Partial Sums Tree

Description

Let’s take a sequence of monotonically increasing numbers, and get delta sequence from it, as it is shown on the following figure. Partial Sum Tree is a tree of sums over this delta sequence.

Packed tree in Memoria is a multiary balanced tree mapped to an array. For instance in a level order as it shown on the figure.

Given a sequence of N numbers with monotonically increasing values, partial sum tree provides several important operations:

  • findLT(value) finds position of maximal element less than value, time complexity $T = O(log(N))$
  • findLE(value) finds position of maximal element less than or equals to value, $T = O(log(N))$.
  • sum(to) computes plain sum of values in the delta sequence in range [0, to), $T = O(log(N))$
  • add(from, value) adds value to all elements of original sequence in the range of [from, N), $T = O(log(N))$.

It is obvious that first two operations can be computed with binary search without partial sum tree and all that overhead it introduces.

Hardware Acceleration

Partial or prefix sum trees of higher degrees are especially suitable for hardware acceleration. DDR and HBM memory transfer data in batches and works best if data is processed also in batches. The idea here is to offload tree traversal operation from CPU to the memory controller or even to DRAM memory chips. Sum and compare operations are relatively cheap to implement, and no complex control is required.

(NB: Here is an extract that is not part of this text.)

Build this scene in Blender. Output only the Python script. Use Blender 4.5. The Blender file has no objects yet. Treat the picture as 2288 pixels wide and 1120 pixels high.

By offloading tree traversal to the memory controller (that usually works in front of caches), we can save precious cache space for more important data. By offloading summing and comparison to DRAM chips, we can better exploit internal memory parallelism and save memory bandwidth. In such distributed architecture, a single tree level scan can be performed with the latency and in the power budget of a single random memory access, saving energy and silicon for other computations.